Couric: "Did you sense during the course of your administration that Osama bin Laden would change the world in a very bad way?"

Clinton: "I thought he was a big player from fairly early on. In the beginning, we thought bin Laden was. We knew quite a bit about him starting in my first term. But we thought in the beginning, he was essentially a financier of other people, terrorist operations. Then, we came to understand that he had his own independent network. And they were connected with a lot of others. And as it turns out, a lot of the things that we prevented, he or some of his associates were behind even before we knew that. And but I knew that. I think, so, my biggest disappointment of all was that and not making peace in the Middle East. And the two things are actually two sides of the same coin. Because the continuing problems between the Palestinians and the Israelis at least serve as a pretext to a lot of these terrorist recruitment tactics and what they later do."

Couric: "Do you wish you had responded more aggressively to the attack on the USS Cole in which 17 sailors were killed? Some people feel that the inaction by your administration and the Bush administration somehow emboldened al-Qaida."
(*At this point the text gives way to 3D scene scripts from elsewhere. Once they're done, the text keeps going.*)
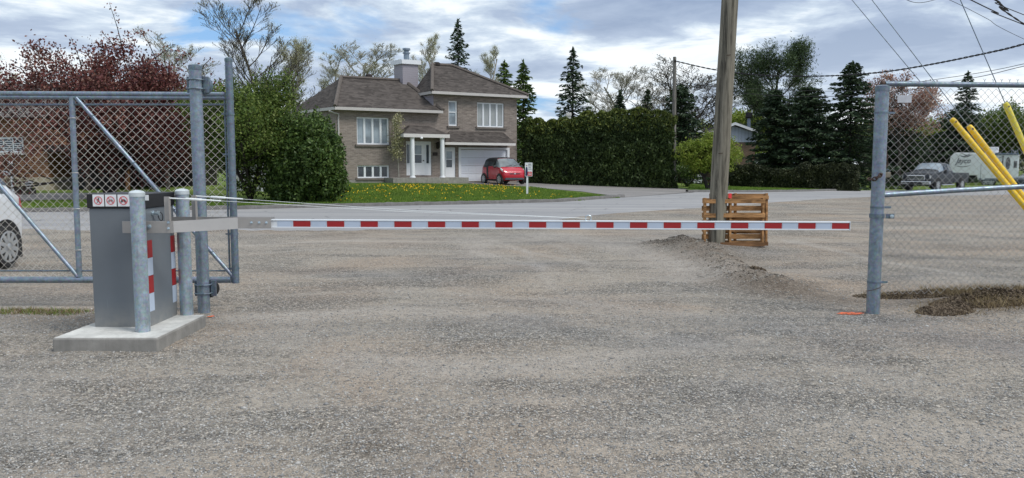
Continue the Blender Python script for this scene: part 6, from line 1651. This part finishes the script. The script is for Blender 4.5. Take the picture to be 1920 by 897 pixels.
# gable houses at the right
def gable(name, label, Y, pxl, pxr, pxm, py_eave, py_top, py_base, wall, gablem, py_split, depth, chim=None):
    x0, x1, xm = P(pxl, 300, Y).x, P(pxr, 300, Y).x, P(pxm, 300, Y).x; ze_ = P(pxm, py_eave, Y).z; zt_ = P(pxm, py_top, Y).z; zb_ = P(pxm, py_base, Y).z; zs = P(pxm, py_split, Y).z
    root = thing(name, label, 'house', (x0, Y, zb_))
    MB().box((x0+.4, Y+.02, zb_-.5), (x1-.4, Y+depth, zs)).build('wall', wall, root)
    MB().prism([(x0+.35, Y, zs), (x1-.35, Y, zs), (x1-.35, Y, ze_), (xm, Y, zt_-.15), (x0+.35, Y, ze_)], (0, .2, 0)).build('gable', gablem, root)
    rf = MB()
    for (xe, s_) in ((x0, -1), (x1, 1)):
        a, b = Vector((xe, Y-.4, ze_-.05)), Vector((xm, Y-.4, zt_)); rf.hexa([a, b, b+Vector((0,depth+.8,0)), a+Vector((0,depth+.8,0)), a+Vector((0,0,.1)), b+Vector((0,0,.1)), b+Vector((0,depth+.8,.1)), a+Vector((0,depth+.8,.1))])
    ro = rf.build('roof', M['shingle2'], root)
    f = MB()
    for xe in (x0, x1):
        a, b = Vector((xe, Y-.46, ze_-.14)), Vector((xm, Y-.46, zt_-.09)); f.hexa([a, b, b+Vector((0,.05,0)), a+Vector((0,.05,0)), a+Vector((0,0,.22)), b+Vector((0,0,.22)), b+Vector((0,.05,.22)), a+Vector((0,.05,.22))])
    f.build('fascia', M['frame'], root)
    if chim:
        cxm = P(chim, 300, Y+3); MB().lathe((cxm.x, Y+2.2, zt_-.5), [(.16,0),(.16,1.0),(.12,1.0),(.12,1.15)], 12).build('flue', M['galv'], ro)
        MB().lathe((cxm.x, Y+2.2, zt_+.62), [(.25,0),(.30,.1),(.30,.45),(.2,.5)], 12).build('flue_cap', M['black'], ro)
    return root
M['rbrick'] = mat_brick('brown_brick', (1,0), (.15,.10,.07), (.22,.15,.10), (.25,.22,.18))
gable('gable_house', 'house with white vertical-boarded gable between the pole and the spruces', 66, 1330, 1424, 1374, 250, 233, 344, M['rbrick'], M['siding_v'], 267, 12, 1397)
gh = gable('gable_house', 'beige gabled house end just right of the tall hedge', 62, 1196, 1318, 1262, 251, 226, 343, M['rbrick'], plain('beige_gable', (.42,.40,.36), .7, 0, .08), 257, 10)
wd = P(1284, 326, 61.9); we = P(1316, 343, 61.9)
MB().box((wd.x, 61.93, we.z-.2), (we.x, 61.985, wd.z)).build('white_door', M['gdoor'], gh)
hp = gable('porch_house', 'small far house with white porch posts seen through the fence', 92, 1715, 1786, 1758, 285, 266, 318, M['rbrick'], plain('blue_grey_gable', (.40,.44,.48), .6, 0, .05), 288, 8)
for px in (1737, 1755.5): q = P(px, 300, 91.4); MB().box((q.x-.12, 91.3, P(px,318,91.4).z), (q.x+.12, 91.5, P(px,286,91.4).z)).build('porch_post', M['white'], hp)
bn = P(1366, 343, 56.5); bz = float(H2(bn.x, 56.5))
bi = thing('recycling_bin', 'blue wheeled recycling bin just right of the wooden pole', 'bin', (bn.x, 56.5, bz))
x0_, x1_ = P(1352,320,56.5).x, P(1367.5,320,56.5).x; zt_ = P(1366, 320.5, 56.5).z
MB().hexa([(x0_+.05,56.3,bz),(x1_-.05,56.3,bz),(x1_-.05,56.8,bz),(x0_+.05,56.8,bz),(x0_,56.2,zt_-.08),(x1_,56.2,zt_-.08),(x1_,56.85,zt_-.08),(x0_,56.85,zt_-.08)]).build('body', M['blue'], bi, bevel=.02)
MB().box((x0_-.02,56.16,zt_-.078), (x1_+.02,56.88,zt_)).build('lid', M['blue'], bi, bevel=.02)
# roof stacks of the house hidden behind the tall hedge
for px, pt_, pb_, wd_, lab, m in ((1066, 212, 232, 10, 'pale chimney stub showing over the tall hedge', M['fascia']), (1134, 211.5, 228, 13, 'dark chimney cap showing over the middle of the hedge', M['bark_dark'])):
    q = P(px, pb_, 58); k = 58/F0*wd_/2; zt_ = P(px, pt_, 58).z
    root = thing('chimney', lab, 'chimney', (q.x, 58, float(H2(q.x, 58)))); 
    MB().box((q.x-k*.8, 58-k, float(H2(q.x,58))), (q.x+k*.8, 58+k, zt_-.25)).build('stack', m, root); MB().box((q.x-k, 58-k*1.2, zt_-.245), (q.x+k, 58+k*1.2, zt_)).build('cap', m, root, bevel=.03)

# ------------------------------------------------------------------ sky and sun
W = bpy.data.worlds.new('World'); SC.world = W; W.use_nodes = True; nt = W.node_tree; ns = nt.nodes; bg = ns['Background']
sun_az = math.radians(118); sun_el = math.radians(50)      # azimuth measured from +Y towards +X
sky = ns.new('ShaderNodeTexSky'); sky.sky_type = 'NISHITA'; sky.sun_disc = False; sky.sun_elevation = sun_el; sky.sun_rotation = sun_az
def wn(t, **k):
    n = ns.new(t); [setattr(n, a, b) for a, b in k.items()]; return n
lk_ = nt.links.new
def wm(op, a, b=0.):
    m = wn('ShaderNodeMath', operation=op)
    for i, v in enumerate((a, b)):
        if isinstance(v, (int, float)): m.inputs[i].default_value = v
        else: lk_(v, m.inputs[i])
    return m.outputs[0]
tc = wn('ShaderNodeTexCoord'); sep = wn('ShaderNodeSeparateXYZ'); lk_(tc.outputs['Generated'], sep.inputs[0])
zz = wm('ADD', wm('MAXIMUM', sep.outputs[2], 0.), .10)
cb = wn('ShaderNodeCombineXYZ'); lk_(wm('DIVIDE', sep.outputs[0], zz), cb.inputs[0]); lk_(wm('DIVIDE', sep.outputs[1], zz), cb.inputs[1])
def wnoise(sc, det, rough, dist, loc, scl=(1, 1, 1)):
    m = wn('ShaderNodeMapping'); m.inputs['Location'].default_value = loc; m.inputs['Scale'].default_value = scl; lk_(cb.outputs[0], m.inputs[0])
    n = wn('ShaderNodeTexNoise'); n.inputs['Scale'].default_value = sc; n.inputs['Detail'].default_value = det; n.inputs['Roughness'].default_value = rough; n.inputs['Distortion'].default_value = dist
    lk_(m.outputs[0], n.inputs[0]); return n.outputs['Fac']
def wramp(src, st):
    r = wn('ShaderNodeValToRGB'); e = r.color_ramp.elements
    while len(e) < len(st): e.new(.5)
    for i, (p, c) in enumerate(st): e[i].position = p; e[i].color = c if hasattr(c, '__len__') else (c, c, c, 1)
    lk_(src, r.inputs[0]); return r.outputs[0]
def wmix(f, a, b):
    m = wn('ShaderNodeMix', data_type='RGBA')
    if isinstance(f, float): m.inputs[0].default_value = f
    else: lk_(f, m.inputs[0])
    for v, i in ((a, 6), (b, 7)):
        if isinstance(v, tuple): m.inputs[i].default_value = v
        else: lk_(v, m.inputs[i])
    return m.outputs[2]
SX, SY = SKYLOC
tone = wnoise(.62, 9, .52, .35, (SX, SY, 0)); fine = wnoise(2.3, 8, .6, .3, (SX+3, SY+1, 0)); cov = wnoise(.75, 9, .55, .5, (SX+11, SY+5, 0))
tn = wm('ADD', wm('MULTIPLY', tone, .70), wm('MULTIPLY', fine, .30))
cl = wramp(tn, [(.41, lin(136,154,182)), (.475, lin(158,174,198)), (.515, lin(192,206,221)), (.545, lin(228,235,240)), (.60, lin(247,249,250))])
el = wramp(sep.outputs[2], [(0., 1.), (.10, .45), (.22, .0)])
cl = wmix(wm('MULTIPLY', el, .55), cl, lin(222,232,241))
mul = wn('ShaderNodeMix', data_type='RGBA', blend_type='MULTIPLY'); mul.inputs[0].default_value = 1.; lk_(sky.outputs[0], mul.inputs[6]); mul.inputs[7].default_value = (.105, .11, .115, 1)
blue = wmix(.55, mul.outputs[2], lin(120,172,228))
cm = wramp(cov, [(.31, 0.), (.39, 1.)])
outc = wmix(cm, blue, cl)
# below the horizon the world stays a dull ground tone
gm = wramp(sep.outputs[2], [(.49, 0.), (.5, 1.)])
lk_(outc, bg.inputs[0]); bg.inputs[1].default_value = 1.0
sn = bpy.data.lights.new('sun', 'SUN'); so = bpy.data.objects.new('sun', sn); COL.objects.link(so)
sn.energy = SUNE; sn.angle = math.radians(20); sn.color = (1, .96, .90)
dvec = Vector((math.sin(sun_az)*math.cos(sun_el), math.cos(sun_az)*math.cos(sun_el), math.sin(sun_el)))
so.rotation_euler = dvec.to_track_quat('Z', 'Y').to_euler()
SC.view_settings.view_transform = 'Standard'; SC.view_settings.look = 'None'; SC.view_settings.gamma = 1; SC.view_settings.exposure = EXPO
SC.cycles.use_denoising = True; SC.cycles.max_bounces = 6; SC.cycles.transparent_max_bounces = 8
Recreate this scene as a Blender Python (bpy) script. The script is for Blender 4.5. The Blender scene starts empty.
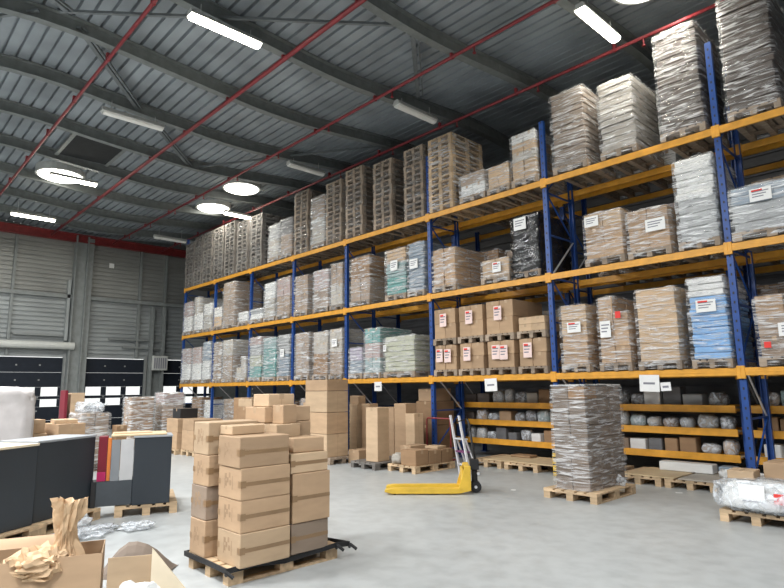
import bpy, bmesh, math, random
from mathutils import Vector, Matrix, noise
random.seed(7)
sc = bpy.context.scene
COL = sc.collection
PI = math.pi
# ------------------------------------------------------------------ materials
def new_mat(name):
    m = bpy.data.materials.new(name); m.use_nodes = True
    nt = m.node_tree
    return m, nt, nt.nodes['Principled BSDF']
def N(nt, t, **kw):
    n = nt.nodes.new(t)
    for k, v in kw.items(): setattr(n, k, v)
    return n
def ramp(nt, fac, stops):
    r = N(nt, 'ShaderNodeValToRGB')
    e = r.color_ramp.elements
    e[0].position, e[0].color = stops[0][0], (*stops[0][1], 1)
    e[1].position, e[1].color = stops[-1][0], (*stops[-1][1], 1)
    for p, c in stops[1:-1]:
        x = e.new(p); x.color = (*c, 1)
    nt.links.new(fac, r.inputs[0]); return r
def scaled(c, k): return tuple(min(1, x*k) for x in c)
def coords(nt, scale=(1, 1, 1)):
    tc = N(nt, 'ShaderNodeTexCoord'); mp = N(nt, 'ShaderNodeMapping')
    mp.inputs['Scale'].default_value = scale
    nt.links.new(tc.outputs['Object'], mp.inputs[0]); return mp.outputs[0]
def mottled(name, c, rough=.7, var=.15, scale=(6, 6, 6), metal=0., bump=0., rnd=.0, spec=.5, detail=3):
    m, nt, b = new_mat(name)
    co = coords(nt, scale)
    nz = N(nt, 'ShaderNodeTexNoise'); nz.inputs['Scale'].default_value = 1; nz.inputs['Detail'].default_value = detail
    nt.links.new(co, nz.inputs['Vector'])
    r = ramp(nt, nz.outputs[0], [(.3, scaled(c, 1-var)), (.7, scaled(c, 1+var))])
    out = r.outputs[0]
    if rnd:
        oi = N(nt, 'ShaderNodeObjectInfo'); hs = N(nt, 'ShaderNodeHueSaturation')
        mr = N(nt, 'ShaderNodeMapRange'); mr.inputs[3].default_value = 1-rnd; mr.inputs[4].default_value = 1+rnd
        nt.links.new(oi.outputs['Random'], mr.inputs[0]); nt.links.new(mr.outputs[0], hs.inputs['Value'])
        nt.links.new(out, hs.inputs['Color']); out = hs.outputs[0]
    nt.links.new(out, b.inputs['Base Color'])
    b.inputs['Roughness'].default_value = rough; b.inputs['Metallic'].default_value = metal
    b.inputs['Specular IOR Level'].default_value = spec
    if bump:
        bp = N(nt, 'ShaderNodeBump'); bp.inputs['Strength'].default_value = bump; bp.inputs['Distance'].default_value = .01
        nt.links.new(nz.outputs[0], bp.inputs['Height']); nt.links.new(bp.outputs[0], b.inputs['Normal'])
    return m
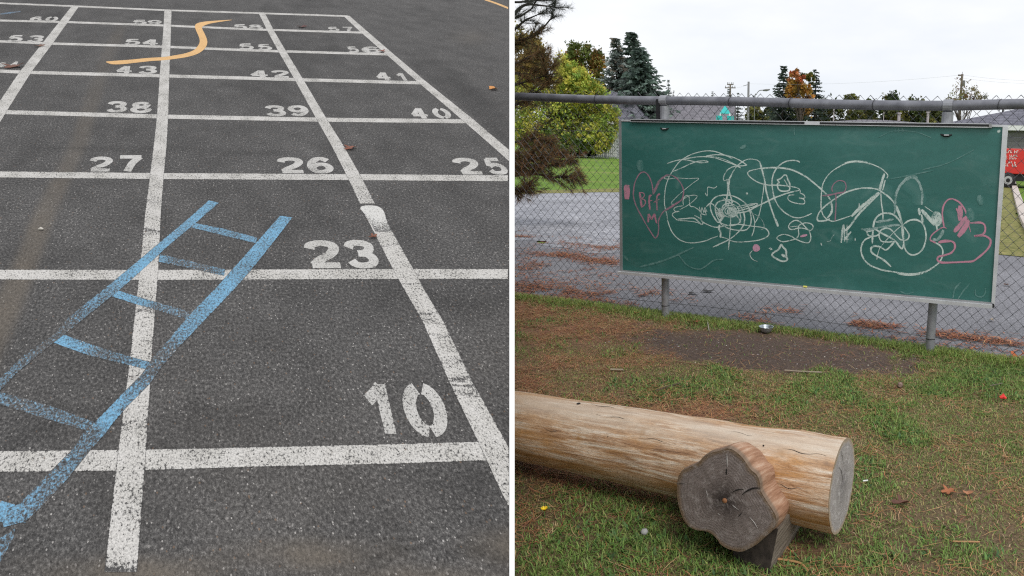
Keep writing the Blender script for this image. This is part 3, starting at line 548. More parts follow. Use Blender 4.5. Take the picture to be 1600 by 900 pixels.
# the second set of wires mirrors the first, so that neighbours hook at the corners
s = -2.55
while s < 3.8:
    zt = railz(s)+.062; nseg = int((zt-zs0)/(pitch_*.5)); pts = []
    for k in range(nseg+1):
        zz = zt-k*pitch_*.5; off = (-pitch_*.5 if k % 2 else 0.0)
        pts.append(fp(s+off+rng.normal(0, .0012), zz+rng.normal(0, .001), .044-.004*(k % 2)))
    mb.tube(pts, .0022, 4, cap=False); s += pitch_
mb.build('wire_mesh', M_WIRE, fe, True)
for z_ in (.115, 1.50):
    mb = MB(); mb.tube([fp(s, z_+.012*math.sin(s*2.1)+(-.02 if z_ > 1 else 0), .048) for s in np.linspace(-2.6, 3.9, 40)], .0022, 5); mb.build('tension_wire', M_WIRE, fe, True)

# ------------------------------------------------------------------ chalkboard
M_ALU = noisy('aluminium', (.52, .53, .55), (.66, .67, .69), 12, .42, .25, bmp=.02, stretch=(1, 1, 1))
M_ALUD = noisy('weathered_aluminium', (.26, .265, .27), (.36, .365, .37), 12, .5, .3)
M_BLACK, _, _ = mat('black_slot', (.012, .012, .013), .6)
M_BOARD, nt, b = mat('green_board', rough=.42, spec=.5); t = N(nt, 'ShaderNodeTexCoord'); mp = N(nt, 'ShaderNodeMapping'); mp.inputs['Rotation'].default_value = (0, .5, 0); mp.inputs['Scale'].default_value = (1, 1, 3)
nt.links.new(t.outputs['Object'], mp.inputs[0]); n1 = noise(nt, 1.6, 5, .6, mp.outputs[0], .6); n2 = noise(nt, 24, 5, .7, t.outputs['Object'])
n5 = noise(nt, 2.3, 6, .7, mp.outputs[0], 1.6)
c = ramp(nt, n1.outputs[0], [(.35, (.030, .135, .118)), (.6, (.038, .155, .137)), (.78, (.065, .185, .166))]); c = mixc(nt, 1.0, c, ramp(nt, n2.outputs[0], [(.3, .93), (.75, 1.1)]), 'MULTIPLY'); c = mixc(nt, ramp(nt, n5.outputs[0], [(.52, 0.), (.75, .28)]), c, (.16, .27, .25))
nt.links.new(c, b.inputs['Base Color']); nt.links.new(ramp(nt, n1.outputs[0], [(.3, .36), (.7, .52)]), b.inputs['Roughness'])
bd = empty('chalkboard', fp(1.05, .35, -.05), 'long green chalkboard in a metal frame covered in chalk scribbles', 'chalkboard')
def onp(pix, off): return onf(np.array([p[0] for p in pix], float), np.array([p[1] for p in pix], float), off)
def bar(name, pix, o0, o1, mt, parent=bd, front=None):
    """a solid of the outline given on the board's plane; o0 back, o1 front offset in metres (towards the viewer is negative)"""
    P = onp(pix, -.055); mb = MB(); mb.prism(P+FN*(o1+.055), P+FN*(o0+.055)); return mb.build(name, mt, parent)
bar('panel', [(970, 188), (1570, 197), (1550, 477), (972, 424)], -.034, -.055, M_BOARD)
bar('frame', [(967.5, 187.5), (971, 187.5), (973, 426), (969.5, 426)], -.032, -.062, M_ALUD)
bar('frame', [(1567, 197.5), (1575, 197.5), (1554, 476.5), (1549, 476.5)], -.032, -.066, M_ALU)
bar('frame', [(971.2, 186.8), (1575, 195.2), (1575, 198.6), (971.2, 189.6)], -.0325, -.061, M_ALU)
bar('map_rail', [(987, 186.0), (1549, 193.2), (1549, 200), (987, 190.6)], -.0615, -.074, M_ALU)
bar('map_rail_slot', [(987.8, 187.2), (1258.5, 190.6), (1258.5, 193.9), (987.8, 189.3)], -.0735, -.0765, M_BLACK)
bar('map_rail_slot', [(1282.5, 191.0), (1546, 194.4), (1546, 198.0), (1282.5, 194.2)], -.0735, -.0765, M_BLACK)
bar('map_rail_cap', [(1545.8, 193.4), (1550, 193.5), (1550, 200), (1545.8, 199.9)], -.0605, -.079, M_ALUD)
bar('chalk_tray', [(969, 423.0), (1551, 475.0), (1551, 480.5), (969, 426.8)], -.030, -.095, M_ALU)
bar('chalk_tray_lip', [(969, 421.4), (1551, 472.4), (1551, 474.9), (969, 422.9)], -.0555, -.066, M_ALUD)
bar('frame_corner', [(1550.6, 474), (1553.6, 474), (1553.6, 480), (1550.6, 480)], -.033, -.075, M_BLACK)
for cx, cy in ((1038.5, 201), (1478.5, 211)):
    P = onf(cx, cy, -.055); mb = MB(); A = np.linspace(0, 2*math.pi, 20)
    mb.tube([P-FD*.036+np.array([0, 0, .005]), P-FD*.015-FN*.004+np.array([0, 0, -.004]), P+FD*.015-FN*.004+np.array([0, 0, -.004]), P+FD*.036+np.array([0, 0, .003])], [.004, .008, .008, .004], 8); bo = mb.build('mounting_clip', M_BLACK, bd)
    mb = MB(); mb.box(P+FD*.004-FN*.013+np.array([0, 0, .000]), (.030, .006, .007), math.atan2(FD[1], FD[0])); mb.build('clip_bolt', M_ALU, bo)

# ---- chalk
def chalk_mat(name, rgb, cover, ep=4.0, es=.14, soft=5.0):
    M, nt, b = mat(name, rough=.85, spec=.15); t = N(nt, 'ShaderNodeTexCoord'); n1 = noise(nt, 190, 3, .8, t.outputs['Object']); n2 = noise(nt, 22, 4, .65, t.outputs['Object']); e = N(nt, 'ShaderNodeAttribute', attribute_name='edge')
    s = mth(nt, 'ADD', n1.outputs[0], mth(nt, 'MULTIPLY', mth(nt, 'SUBTRACT', n2.outputs[0], .5), .65)); d = mth(nt, 'SUBTRACT', mth(nt, 'SUBTRACT', s, cover), mth(nt, 'MULTIPLY', mth(nt, 'POWER', e.outputs['Fac'], ep), es))
    mk = mth(nt, 'MULTIPLY_ADD', d, soft, .5, clamp=True); nt.links.new(mixc(nt, mth(nt, 'MULTIPLY', mk, .95), (.043, .163, .145), rgb), b.inputs['Base Color']); nt.links.new(mth(nt, 'MULTIPLY_ADD', mk, .42, .44), b.inputs['Roughness']); b.inputs['Specular IOR Level'].default_value = .5; return M
M_CW = chalk_mat('white_chalk', (.62, .71, .665), .40); M_CWF = chalk_mat('faint_white_chalk', (.36, .47, .45), .47); M_CP = chalk_mat('pink_chalk', (.56, .245, .335), .34); M_CPF = chalk_mat('dull_pink_chalk', (.37, .185, .255), .40)
M_CWX = chalk_mat('rubbed_chalk', (.20, .33, .31), .53, 2.0, .2, 3.5); M_CL = chalk_mat('lilac_chalk', (.62, .33, .45), .34)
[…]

Clinton: "Well, first of all, we did respond aggressively after the African Embassy bombing. And I authorized every single operation the CIA or the military asked me to do, and signed several documents which gave them the power to kill or capture him and senior aides. And after the Cole, was prepared to do much more. The problem I had was very different. The CIA and the FBI did not agree and actually issue a finding that bin Laden was responsible until after I left office. So, I felt that my hands were tied because I couldn't get a clear, unambiguous agreement from the FBI and the CIA, 'Yes, he did it.' If they had done it, I would've taken some of the military actions immediately, even if it had come after the election and if I were a lame duck, I would've done it. And because I thought it was really important. I always thought he was the biggest problem we had."